Task goal >>
Take the listing from its first line through the line that contains "POCKET, WIN, PY = pocket_mesh()" and please retype those lines exactly, leaving out the pictures.

Extracted data >>

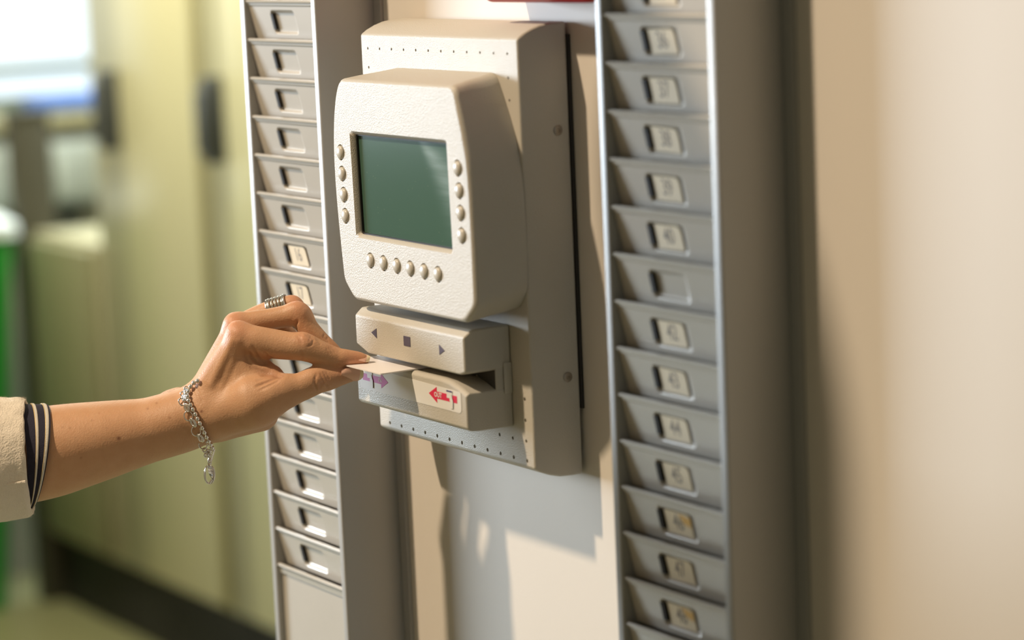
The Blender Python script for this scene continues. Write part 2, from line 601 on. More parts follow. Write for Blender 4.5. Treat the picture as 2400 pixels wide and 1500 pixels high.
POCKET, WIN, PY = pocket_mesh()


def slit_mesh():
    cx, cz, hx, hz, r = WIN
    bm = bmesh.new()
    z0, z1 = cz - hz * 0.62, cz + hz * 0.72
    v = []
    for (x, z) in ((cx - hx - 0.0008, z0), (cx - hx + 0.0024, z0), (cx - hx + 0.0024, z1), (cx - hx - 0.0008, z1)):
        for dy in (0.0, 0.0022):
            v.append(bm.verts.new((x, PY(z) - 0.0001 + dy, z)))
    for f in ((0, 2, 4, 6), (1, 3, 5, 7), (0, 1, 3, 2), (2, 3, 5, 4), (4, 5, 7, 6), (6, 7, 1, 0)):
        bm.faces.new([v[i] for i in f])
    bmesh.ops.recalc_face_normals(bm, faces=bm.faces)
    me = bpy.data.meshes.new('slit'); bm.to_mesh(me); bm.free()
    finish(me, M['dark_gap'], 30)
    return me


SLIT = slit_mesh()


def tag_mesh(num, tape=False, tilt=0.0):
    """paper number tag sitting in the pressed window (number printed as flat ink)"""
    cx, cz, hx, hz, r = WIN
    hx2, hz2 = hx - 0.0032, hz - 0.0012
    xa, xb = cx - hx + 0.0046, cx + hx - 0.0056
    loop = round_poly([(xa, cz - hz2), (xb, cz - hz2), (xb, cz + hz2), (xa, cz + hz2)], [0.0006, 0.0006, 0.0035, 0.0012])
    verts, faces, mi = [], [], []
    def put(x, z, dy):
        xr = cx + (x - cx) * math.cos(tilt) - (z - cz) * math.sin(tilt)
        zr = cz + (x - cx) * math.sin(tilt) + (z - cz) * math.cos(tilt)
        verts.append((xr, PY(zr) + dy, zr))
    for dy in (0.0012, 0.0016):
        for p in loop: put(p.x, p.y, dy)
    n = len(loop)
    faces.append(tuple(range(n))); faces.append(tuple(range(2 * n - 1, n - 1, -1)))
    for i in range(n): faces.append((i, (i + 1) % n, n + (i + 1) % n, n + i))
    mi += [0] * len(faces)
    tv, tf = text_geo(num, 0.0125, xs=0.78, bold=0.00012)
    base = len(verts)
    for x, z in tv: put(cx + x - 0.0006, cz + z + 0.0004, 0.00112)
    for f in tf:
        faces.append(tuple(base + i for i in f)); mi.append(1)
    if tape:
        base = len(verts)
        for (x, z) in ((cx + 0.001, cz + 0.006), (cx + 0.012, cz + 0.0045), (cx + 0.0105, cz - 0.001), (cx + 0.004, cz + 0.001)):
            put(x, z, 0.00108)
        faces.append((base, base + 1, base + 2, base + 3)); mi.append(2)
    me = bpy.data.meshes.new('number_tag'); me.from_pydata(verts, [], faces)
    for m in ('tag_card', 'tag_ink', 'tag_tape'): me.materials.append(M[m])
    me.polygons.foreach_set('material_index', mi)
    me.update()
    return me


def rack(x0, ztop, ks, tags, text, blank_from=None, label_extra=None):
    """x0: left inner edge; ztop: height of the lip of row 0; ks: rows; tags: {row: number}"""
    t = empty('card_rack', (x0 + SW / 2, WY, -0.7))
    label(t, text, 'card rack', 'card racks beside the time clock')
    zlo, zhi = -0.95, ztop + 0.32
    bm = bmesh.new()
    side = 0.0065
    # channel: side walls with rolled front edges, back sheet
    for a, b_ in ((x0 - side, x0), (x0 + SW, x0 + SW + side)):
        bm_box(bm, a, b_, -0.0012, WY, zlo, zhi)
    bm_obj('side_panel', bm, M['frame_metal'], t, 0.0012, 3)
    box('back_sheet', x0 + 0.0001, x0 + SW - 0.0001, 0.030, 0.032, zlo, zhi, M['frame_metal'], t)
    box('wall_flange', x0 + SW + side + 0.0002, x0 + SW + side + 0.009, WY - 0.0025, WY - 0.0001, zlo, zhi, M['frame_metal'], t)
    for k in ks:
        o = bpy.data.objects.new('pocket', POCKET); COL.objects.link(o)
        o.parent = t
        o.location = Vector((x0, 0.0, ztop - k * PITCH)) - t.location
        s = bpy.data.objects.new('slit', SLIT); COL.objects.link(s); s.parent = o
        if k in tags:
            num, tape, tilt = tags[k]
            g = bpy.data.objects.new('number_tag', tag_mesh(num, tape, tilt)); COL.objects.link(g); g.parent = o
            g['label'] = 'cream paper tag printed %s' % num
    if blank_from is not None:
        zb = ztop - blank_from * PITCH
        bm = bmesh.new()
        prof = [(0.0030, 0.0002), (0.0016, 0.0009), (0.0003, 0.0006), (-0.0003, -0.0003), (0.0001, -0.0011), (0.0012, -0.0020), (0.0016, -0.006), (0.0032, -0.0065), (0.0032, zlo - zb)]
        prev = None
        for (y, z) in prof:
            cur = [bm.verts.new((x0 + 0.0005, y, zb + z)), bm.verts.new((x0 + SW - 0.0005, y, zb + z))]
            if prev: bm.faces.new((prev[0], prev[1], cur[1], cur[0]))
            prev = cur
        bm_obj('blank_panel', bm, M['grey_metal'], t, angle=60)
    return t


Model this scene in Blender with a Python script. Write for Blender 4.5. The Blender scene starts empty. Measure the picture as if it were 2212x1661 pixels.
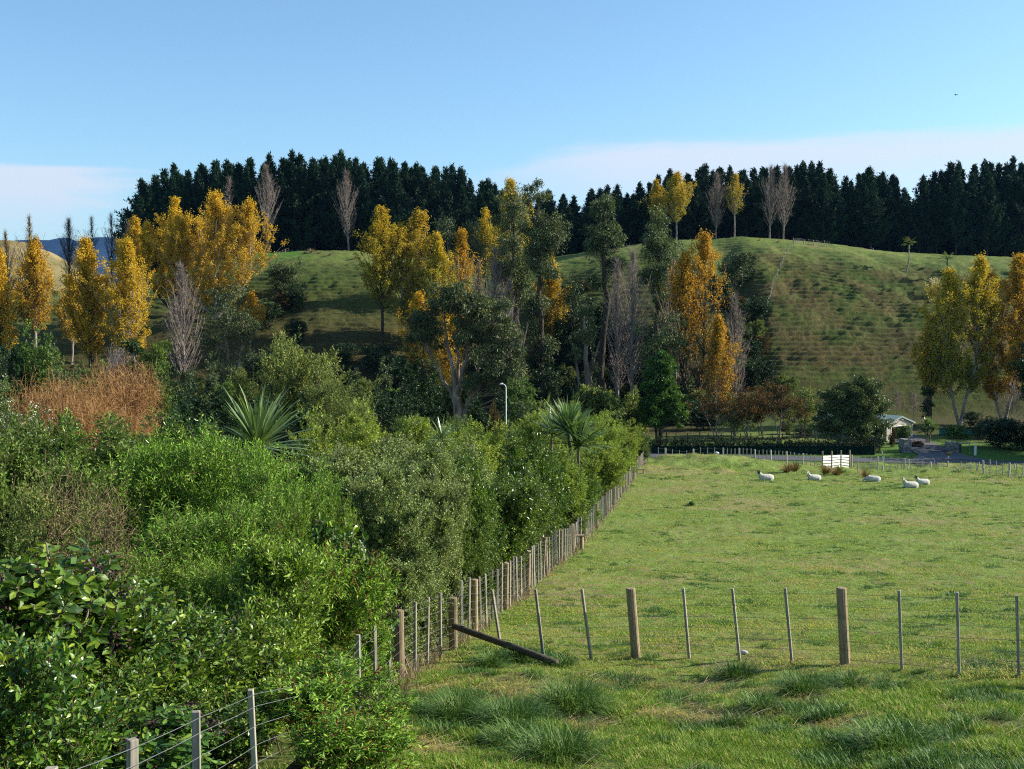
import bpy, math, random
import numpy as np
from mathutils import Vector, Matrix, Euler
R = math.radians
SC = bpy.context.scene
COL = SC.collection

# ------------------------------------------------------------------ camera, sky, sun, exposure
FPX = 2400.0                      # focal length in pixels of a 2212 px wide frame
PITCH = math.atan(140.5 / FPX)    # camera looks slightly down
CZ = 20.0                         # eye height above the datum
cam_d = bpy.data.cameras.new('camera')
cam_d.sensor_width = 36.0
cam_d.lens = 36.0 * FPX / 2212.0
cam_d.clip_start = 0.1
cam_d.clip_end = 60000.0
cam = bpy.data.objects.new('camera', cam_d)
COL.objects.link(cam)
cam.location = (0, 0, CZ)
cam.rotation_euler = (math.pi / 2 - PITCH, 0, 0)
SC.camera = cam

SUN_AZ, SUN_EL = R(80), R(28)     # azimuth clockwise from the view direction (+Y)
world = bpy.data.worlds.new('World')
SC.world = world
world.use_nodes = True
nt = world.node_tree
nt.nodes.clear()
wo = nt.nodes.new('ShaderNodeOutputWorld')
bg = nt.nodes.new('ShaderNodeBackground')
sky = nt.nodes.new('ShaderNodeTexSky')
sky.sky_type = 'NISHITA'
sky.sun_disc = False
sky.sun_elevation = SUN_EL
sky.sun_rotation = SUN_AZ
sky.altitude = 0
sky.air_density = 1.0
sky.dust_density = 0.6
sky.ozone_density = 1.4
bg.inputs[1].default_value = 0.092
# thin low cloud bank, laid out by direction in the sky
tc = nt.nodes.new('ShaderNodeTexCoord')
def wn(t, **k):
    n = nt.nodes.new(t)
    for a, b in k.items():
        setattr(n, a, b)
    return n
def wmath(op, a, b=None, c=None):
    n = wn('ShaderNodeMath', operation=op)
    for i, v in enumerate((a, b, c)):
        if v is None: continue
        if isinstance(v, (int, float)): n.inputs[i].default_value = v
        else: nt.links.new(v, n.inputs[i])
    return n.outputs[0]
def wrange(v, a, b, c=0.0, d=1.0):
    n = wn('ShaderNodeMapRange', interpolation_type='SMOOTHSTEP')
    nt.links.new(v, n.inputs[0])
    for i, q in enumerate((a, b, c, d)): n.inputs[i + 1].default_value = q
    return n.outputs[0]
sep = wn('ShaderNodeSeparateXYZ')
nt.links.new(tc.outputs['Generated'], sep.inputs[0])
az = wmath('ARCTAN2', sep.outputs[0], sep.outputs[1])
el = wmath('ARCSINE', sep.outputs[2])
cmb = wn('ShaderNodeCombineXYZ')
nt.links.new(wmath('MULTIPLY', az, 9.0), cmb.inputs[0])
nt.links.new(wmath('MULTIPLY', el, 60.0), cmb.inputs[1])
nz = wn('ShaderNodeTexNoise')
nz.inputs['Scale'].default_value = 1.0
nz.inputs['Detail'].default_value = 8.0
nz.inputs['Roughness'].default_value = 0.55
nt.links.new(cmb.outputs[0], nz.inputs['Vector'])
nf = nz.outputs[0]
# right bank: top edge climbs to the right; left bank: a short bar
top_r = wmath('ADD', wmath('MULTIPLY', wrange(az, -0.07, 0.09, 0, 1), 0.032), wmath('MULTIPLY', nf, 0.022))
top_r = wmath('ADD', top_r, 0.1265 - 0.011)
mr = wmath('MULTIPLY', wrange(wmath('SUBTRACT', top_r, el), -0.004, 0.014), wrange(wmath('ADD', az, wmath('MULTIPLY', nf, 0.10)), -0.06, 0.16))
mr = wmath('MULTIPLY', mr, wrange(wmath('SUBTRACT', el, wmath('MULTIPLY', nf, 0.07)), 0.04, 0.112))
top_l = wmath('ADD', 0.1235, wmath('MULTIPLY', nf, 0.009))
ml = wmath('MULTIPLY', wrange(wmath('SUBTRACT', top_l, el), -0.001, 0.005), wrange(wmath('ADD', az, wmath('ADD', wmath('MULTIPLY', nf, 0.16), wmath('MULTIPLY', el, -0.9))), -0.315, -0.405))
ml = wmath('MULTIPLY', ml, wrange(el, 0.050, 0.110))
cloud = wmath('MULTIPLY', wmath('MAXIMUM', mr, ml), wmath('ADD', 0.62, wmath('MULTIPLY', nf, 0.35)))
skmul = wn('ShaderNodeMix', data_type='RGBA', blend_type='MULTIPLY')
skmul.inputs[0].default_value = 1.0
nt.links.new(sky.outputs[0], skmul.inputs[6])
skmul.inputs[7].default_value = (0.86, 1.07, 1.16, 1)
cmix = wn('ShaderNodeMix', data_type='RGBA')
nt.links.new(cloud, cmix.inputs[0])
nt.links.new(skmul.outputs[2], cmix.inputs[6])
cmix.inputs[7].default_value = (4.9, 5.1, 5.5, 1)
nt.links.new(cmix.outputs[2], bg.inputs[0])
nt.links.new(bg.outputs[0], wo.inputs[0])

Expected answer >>
The Blender Python script for this scene continues. Write part 2, from line 601 on. More parts follow. Write for Blender 4.5. Treat the picture as 2400 pixels wide and 1500 pixels high.
POCKET, WIN, PY = pocket_mesh()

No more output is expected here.